Scenes as source code:

--

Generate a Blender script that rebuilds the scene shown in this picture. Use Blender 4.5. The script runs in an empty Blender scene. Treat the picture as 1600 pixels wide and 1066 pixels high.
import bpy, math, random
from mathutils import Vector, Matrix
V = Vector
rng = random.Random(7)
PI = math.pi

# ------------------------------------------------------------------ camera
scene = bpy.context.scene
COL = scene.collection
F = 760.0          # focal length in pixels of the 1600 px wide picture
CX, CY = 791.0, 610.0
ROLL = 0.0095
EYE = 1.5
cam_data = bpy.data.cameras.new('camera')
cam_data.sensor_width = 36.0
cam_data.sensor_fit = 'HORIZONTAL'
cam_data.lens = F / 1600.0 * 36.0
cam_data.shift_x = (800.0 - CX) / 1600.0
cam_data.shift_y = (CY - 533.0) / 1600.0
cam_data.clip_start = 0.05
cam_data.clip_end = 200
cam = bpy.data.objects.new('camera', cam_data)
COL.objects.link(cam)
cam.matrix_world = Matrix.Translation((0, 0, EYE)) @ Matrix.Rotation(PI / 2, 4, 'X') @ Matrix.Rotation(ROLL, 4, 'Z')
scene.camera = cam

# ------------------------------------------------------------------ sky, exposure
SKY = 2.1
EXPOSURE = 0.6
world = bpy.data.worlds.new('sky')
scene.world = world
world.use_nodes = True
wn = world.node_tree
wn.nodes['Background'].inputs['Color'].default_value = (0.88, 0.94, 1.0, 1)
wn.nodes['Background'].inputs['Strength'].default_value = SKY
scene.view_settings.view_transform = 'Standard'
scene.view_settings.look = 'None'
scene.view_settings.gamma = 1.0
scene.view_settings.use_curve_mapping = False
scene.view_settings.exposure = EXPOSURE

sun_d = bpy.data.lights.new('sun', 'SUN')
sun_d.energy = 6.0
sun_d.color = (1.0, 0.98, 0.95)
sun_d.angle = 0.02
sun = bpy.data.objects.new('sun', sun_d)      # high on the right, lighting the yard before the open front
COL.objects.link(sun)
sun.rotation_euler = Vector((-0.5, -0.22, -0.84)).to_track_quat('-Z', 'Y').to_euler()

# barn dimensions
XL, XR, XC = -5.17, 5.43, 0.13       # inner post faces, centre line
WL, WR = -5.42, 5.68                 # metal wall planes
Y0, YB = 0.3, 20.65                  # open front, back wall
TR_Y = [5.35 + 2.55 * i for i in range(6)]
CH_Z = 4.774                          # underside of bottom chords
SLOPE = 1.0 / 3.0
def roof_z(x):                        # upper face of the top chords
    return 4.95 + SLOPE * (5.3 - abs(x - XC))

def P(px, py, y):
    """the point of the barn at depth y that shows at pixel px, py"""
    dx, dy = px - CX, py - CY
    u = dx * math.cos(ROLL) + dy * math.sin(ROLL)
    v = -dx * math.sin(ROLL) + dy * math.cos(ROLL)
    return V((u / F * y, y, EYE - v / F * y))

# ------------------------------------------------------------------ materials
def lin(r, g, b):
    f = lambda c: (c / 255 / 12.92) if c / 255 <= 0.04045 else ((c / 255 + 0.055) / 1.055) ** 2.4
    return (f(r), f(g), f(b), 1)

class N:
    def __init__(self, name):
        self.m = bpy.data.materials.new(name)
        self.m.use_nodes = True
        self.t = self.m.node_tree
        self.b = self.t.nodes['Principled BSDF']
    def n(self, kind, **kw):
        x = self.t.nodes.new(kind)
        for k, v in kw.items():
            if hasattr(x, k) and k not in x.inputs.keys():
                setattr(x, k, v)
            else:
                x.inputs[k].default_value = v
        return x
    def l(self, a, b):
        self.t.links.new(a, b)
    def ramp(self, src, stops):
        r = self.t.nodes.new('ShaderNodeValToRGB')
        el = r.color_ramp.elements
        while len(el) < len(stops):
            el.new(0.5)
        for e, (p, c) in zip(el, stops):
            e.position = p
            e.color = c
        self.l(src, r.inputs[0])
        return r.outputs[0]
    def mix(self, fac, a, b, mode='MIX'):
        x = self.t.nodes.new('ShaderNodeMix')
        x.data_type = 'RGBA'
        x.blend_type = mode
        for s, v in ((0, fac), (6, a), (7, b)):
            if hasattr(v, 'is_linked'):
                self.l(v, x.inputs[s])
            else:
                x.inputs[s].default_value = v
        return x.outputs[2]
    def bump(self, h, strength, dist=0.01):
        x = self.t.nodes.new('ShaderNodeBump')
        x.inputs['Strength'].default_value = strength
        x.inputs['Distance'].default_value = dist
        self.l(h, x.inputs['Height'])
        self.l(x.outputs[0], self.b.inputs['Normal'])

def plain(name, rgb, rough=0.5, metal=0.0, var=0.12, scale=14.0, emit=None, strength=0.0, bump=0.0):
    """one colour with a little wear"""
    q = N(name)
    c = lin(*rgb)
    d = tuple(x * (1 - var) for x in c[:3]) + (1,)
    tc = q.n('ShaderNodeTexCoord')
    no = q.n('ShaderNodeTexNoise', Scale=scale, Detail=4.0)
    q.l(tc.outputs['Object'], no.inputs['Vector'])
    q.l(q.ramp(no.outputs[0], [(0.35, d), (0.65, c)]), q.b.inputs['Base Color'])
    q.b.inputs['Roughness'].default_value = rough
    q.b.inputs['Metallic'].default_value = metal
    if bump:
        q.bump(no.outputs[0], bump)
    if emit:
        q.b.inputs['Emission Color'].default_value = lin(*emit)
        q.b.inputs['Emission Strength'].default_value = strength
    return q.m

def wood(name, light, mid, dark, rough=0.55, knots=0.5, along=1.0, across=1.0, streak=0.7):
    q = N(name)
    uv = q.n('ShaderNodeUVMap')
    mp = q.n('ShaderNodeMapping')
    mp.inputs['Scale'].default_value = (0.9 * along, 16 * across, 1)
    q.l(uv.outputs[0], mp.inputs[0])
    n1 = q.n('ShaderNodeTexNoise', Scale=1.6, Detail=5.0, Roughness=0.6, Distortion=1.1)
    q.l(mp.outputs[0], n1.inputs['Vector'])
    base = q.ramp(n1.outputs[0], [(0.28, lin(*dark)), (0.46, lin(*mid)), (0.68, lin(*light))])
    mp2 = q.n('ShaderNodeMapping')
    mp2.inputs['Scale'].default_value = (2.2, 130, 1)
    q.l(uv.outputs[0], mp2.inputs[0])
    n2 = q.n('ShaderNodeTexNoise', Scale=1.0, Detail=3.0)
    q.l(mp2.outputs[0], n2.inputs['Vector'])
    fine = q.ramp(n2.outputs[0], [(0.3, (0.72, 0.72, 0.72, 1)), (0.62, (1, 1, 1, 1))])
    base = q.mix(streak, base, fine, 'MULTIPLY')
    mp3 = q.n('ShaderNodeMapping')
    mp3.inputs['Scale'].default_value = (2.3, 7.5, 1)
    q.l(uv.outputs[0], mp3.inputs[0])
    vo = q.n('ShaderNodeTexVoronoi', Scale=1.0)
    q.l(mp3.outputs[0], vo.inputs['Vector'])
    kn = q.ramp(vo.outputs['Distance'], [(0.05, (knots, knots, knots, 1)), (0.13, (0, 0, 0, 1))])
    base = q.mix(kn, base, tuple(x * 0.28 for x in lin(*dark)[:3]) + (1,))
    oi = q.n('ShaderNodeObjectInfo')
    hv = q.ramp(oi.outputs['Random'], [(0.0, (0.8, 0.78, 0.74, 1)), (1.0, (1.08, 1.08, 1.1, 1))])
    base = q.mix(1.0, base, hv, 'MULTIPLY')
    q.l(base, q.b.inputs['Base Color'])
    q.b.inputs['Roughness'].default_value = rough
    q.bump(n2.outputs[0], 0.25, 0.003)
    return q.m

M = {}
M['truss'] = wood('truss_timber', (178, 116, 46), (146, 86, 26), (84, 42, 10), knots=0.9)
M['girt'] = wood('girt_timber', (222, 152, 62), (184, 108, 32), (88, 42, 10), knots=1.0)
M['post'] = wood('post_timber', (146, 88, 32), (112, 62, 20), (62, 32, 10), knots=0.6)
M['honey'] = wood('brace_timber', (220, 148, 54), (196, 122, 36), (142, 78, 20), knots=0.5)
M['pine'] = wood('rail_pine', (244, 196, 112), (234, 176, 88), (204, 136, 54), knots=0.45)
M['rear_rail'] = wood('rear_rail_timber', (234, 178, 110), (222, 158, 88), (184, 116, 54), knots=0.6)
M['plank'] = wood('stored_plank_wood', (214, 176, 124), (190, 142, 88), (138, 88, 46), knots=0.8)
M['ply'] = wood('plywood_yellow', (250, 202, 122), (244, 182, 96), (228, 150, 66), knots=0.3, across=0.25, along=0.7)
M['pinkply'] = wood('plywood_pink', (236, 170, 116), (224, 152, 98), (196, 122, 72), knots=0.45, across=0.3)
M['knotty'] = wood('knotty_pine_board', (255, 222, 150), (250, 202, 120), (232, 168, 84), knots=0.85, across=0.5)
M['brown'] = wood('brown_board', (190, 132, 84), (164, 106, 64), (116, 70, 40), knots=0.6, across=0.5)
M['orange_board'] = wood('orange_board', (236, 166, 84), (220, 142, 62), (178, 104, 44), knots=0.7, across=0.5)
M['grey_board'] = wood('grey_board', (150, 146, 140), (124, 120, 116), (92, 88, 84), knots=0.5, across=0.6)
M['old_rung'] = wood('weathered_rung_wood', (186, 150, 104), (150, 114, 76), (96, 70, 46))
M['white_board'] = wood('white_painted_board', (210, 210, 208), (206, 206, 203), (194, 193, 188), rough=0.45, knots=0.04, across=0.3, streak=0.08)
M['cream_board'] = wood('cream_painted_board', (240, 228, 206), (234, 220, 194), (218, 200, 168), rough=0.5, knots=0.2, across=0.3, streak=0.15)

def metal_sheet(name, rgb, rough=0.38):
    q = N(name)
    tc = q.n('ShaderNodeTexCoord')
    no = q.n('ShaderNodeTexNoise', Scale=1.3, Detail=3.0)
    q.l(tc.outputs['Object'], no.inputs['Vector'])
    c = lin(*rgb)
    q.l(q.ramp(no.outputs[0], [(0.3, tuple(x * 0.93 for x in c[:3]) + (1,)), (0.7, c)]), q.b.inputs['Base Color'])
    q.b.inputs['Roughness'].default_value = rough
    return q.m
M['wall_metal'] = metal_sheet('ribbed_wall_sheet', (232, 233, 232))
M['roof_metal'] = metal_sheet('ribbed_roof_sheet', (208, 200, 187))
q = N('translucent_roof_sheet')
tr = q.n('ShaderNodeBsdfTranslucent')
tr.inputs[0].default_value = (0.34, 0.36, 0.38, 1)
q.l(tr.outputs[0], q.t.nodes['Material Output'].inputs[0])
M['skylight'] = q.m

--

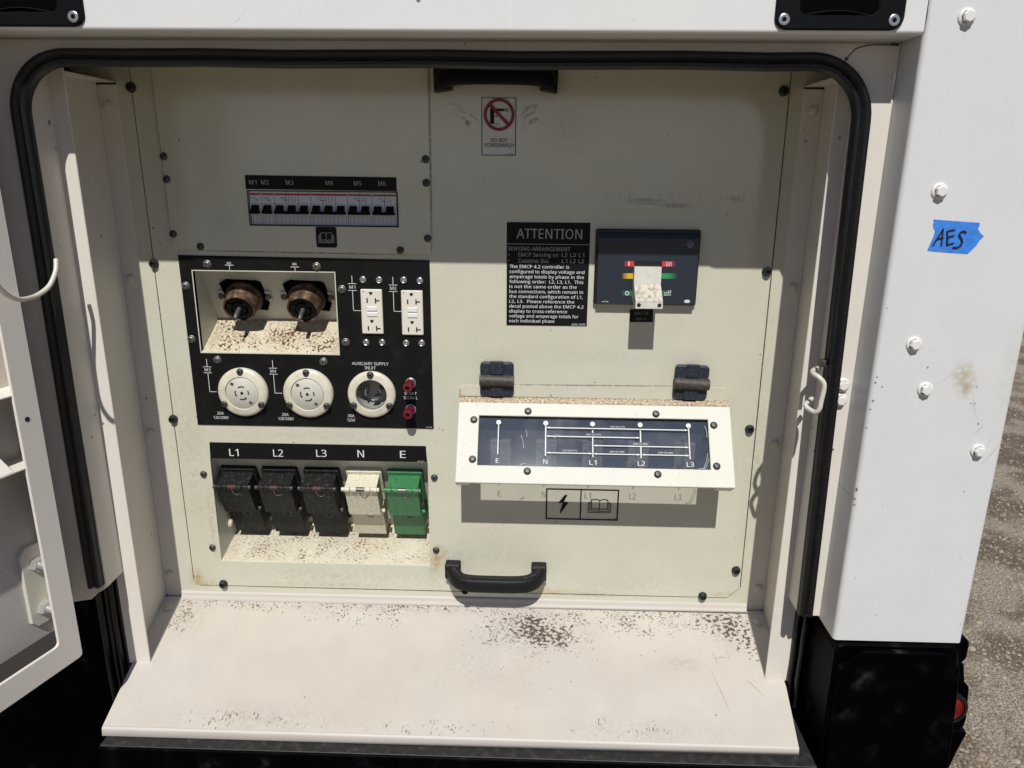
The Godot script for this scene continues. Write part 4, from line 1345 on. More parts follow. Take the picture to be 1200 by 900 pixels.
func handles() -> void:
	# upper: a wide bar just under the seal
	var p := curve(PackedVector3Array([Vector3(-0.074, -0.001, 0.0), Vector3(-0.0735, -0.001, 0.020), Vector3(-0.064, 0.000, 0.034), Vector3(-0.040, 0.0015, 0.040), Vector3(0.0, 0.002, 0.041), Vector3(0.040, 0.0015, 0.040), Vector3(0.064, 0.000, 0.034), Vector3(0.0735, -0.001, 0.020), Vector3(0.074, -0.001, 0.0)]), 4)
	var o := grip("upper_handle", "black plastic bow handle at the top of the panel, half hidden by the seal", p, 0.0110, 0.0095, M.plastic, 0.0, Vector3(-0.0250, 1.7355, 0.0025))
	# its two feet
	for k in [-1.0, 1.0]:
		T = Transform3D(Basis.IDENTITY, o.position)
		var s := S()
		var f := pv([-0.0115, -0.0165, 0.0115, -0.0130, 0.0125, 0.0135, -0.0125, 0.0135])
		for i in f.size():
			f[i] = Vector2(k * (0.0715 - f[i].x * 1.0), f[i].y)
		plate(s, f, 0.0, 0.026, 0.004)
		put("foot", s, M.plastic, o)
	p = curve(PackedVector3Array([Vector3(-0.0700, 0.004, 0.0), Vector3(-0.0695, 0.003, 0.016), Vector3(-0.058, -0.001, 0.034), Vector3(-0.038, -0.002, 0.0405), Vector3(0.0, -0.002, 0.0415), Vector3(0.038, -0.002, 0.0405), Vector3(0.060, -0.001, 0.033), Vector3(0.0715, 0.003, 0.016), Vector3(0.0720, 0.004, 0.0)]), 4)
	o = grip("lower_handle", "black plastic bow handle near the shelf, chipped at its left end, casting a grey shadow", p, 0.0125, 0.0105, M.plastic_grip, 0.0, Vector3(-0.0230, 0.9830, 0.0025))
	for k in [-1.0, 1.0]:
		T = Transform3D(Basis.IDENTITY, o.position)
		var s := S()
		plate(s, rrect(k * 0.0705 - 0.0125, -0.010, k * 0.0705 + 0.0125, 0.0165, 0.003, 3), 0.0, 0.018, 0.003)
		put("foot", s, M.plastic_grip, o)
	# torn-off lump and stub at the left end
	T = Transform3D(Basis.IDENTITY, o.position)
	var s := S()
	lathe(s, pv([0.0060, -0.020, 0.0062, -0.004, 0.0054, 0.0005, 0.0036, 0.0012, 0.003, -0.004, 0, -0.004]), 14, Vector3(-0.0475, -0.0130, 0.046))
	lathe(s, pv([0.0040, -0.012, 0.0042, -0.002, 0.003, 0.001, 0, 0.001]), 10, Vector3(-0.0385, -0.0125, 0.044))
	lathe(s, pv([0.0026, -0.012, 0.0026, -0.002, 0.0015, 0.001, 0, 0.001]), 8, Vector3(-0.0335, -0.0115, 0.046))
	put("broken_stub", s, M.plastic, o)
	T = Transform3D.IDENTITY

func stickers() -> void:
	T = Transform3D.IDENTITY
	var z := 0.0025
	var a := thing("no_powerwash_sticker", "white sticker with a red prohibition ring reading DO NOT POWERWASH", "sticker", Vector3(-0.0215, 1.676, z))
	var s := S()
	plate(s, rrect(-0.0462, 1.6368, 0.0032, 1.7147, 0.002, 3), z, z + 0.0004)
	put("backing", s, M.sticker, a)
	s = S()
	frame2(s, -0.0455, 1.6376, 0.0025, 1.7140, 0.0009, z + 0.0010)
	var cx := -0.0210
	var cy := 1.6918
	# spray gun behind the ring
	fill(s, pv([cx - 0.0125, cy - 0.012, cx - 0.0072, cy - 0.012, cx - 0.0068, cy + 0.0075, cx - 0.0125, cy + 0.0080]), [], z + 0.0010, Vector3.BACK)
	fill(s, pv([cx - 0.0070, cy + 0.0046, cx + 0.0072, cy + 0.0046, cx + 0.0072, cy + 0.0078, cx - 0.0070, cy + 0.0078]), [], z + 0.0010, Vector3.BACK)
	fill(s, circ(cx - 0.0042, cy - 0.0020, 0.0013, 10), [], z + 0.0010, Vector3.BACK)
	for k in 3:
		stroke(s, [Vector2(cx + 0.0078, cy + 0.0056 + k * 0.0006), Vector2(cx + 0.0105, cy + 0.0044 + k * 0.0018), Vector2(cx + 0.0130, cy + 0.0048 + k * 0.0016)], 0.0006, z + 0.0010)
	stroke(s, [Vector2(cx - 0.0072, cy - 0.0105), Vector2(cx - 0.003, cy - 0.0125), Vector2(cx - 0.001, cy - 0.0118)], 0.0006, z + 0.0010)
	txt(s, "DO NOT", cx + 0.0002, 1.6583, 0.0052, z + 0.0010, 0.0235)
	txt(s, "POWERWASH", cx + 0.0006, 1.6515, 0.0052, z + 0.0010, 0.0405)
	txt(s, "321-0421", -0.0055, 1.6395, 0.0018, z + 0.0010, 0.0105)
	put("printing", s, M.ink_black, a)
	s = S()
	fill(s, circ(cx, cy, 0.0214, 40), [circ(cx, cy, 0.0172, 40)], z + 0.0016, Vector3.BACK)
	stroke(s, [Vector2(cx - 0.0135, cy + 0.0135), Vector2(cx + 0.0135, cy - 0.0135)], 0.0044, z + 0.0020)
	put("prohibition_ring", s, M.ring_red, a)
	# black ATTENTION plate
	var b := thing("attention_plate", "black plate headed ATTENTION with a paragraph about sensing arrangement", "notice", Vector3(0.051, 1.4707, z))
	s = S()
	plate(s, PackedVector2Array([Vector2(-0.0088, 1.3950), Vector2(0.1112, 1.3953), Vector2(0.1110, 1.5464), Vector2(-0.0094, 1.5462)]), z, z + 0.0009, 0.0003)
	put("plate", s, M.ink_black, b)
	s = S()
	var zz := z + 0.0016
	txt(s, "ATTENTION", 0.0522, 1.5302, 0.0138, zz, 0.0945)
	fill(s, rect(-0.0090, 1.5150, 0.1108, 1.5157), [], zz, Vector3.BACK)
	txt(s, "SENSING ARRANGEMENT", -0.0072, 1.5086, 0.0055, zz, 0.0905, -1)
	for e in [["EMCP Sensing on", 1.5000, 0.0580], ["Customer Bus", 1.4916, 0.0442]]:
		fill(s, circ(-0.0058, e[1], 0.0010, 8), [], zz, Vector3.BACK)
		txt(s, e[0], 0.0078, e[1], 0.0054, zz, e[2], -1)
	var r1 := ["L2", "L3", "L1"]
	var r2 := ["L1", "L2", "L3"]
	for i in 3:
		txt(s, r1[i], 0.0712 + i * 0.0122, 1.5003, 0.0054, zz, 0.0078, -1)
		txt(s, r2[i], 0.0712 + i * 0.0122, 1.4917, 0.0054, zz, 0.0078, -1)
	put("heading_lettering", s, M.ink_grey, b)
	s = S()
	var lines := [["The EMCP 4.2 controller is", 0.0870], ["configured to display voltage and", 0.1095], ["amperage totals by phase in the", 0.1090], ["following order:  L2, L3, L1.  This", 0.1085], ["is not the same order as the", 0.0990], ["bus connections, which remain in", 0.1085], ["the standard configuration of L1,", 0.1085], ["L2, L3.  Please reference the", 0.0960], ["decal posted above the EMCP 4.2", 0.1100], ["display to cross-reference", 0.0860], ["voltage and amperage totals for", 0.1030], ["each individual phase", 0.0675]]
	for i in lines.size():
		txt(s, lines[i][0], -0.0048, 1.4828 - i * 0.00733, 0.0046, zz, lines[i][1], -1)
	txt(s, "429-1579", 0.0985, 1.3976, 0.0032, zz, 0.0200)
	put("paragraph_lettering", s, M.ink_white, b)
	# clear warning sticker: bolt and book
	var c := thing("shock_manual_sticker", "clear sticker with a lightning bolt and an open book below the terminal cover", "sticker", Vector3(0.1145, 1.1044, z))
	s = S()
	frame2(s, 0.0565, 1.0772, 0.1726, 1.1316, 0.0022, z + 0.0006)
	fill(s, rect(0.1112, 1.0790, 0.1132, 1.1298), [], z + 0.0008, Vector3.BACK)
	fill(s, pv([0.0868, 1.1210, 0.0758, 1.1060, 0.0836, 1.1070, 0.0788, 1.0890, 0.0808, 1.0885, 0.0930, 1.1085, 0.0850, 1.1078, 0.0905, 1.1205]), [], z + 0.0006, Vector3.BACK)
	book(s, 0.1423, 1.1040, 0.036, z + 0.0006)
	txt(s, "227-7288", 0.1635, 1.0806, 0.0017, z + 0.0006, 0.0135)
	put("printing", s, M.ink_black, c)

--

Written exercise: Reproduce word for word the material above, beginning with the line that contains "Generate a Blender" and ending with the line that contains "scene.view_settings.exposure = EXPOSURE".

Output below:
Generate a Blender script that rebuilds the scene shown in this picture. Use Blender 4.5. The script runs in an empty Blender scene. Treat the picture as 1600 pixels wide and 1066 pixels high.
import bpy, math, random
from mathutils import Vector, Matrix
V = Vector
rng = random.Random(7)
PI = math.pi

# ------------------------------------------------------------------ camera
scene = bpy.context.scene
COL = scene.collection
F = 760.0          # focal length in pixels of the 1600 px wide picture
CX, CY = 791.0, 610.0
ROLL = 0.0095
EYE = 1.5
cam_data = bpy.data.cameras.new('camera')
cam_data.sensor_width = 36.0
cam_data.sensor_fit = 'HORIZONTAL'
cam_data.lens = F / 1600.0 * 36.0
cam_data.shift_x = (800.0 - CX) / 1600.0
cam_data.shift_y = (CY - 533.0) / 1600.0
cam_data.clip_start = 0.05
cam_data.clip_end = 200
cam = bpy.data.objects.new('camera', cam_data)
COL.objects.link(cam)
cam.matrix_world = Matrix.Translation((0, 0, EYE)) @ Matrix.Rotation(PI / 2, 4, 'X') @ Matrix.Rotation(ROLL, 4, 'Z')
scene.camera = cam

# ------------------------------------------------------------------ sky, exposure
SKY = 2.1
EXPOSURE = 0.6
world = bpy.data.worlds.new('sky')
scene.world = world
world.use_nodes = True
wn = world.node_tree
wn.nodes['Background'].inputs['Color'].default_value = (0.88, 0.94, 1.0, 1)
wn.nodes['Background'].inputs['Strength'].default_value = SKY
scene.view_settings.view_transform = 'Standard'
scene.view_settings.look = 'None'
scene.view_settings.gamma = 1.0
scene.view_settings.use_curve_mapping = False
scene.view_settings.exposure = EXPOSURE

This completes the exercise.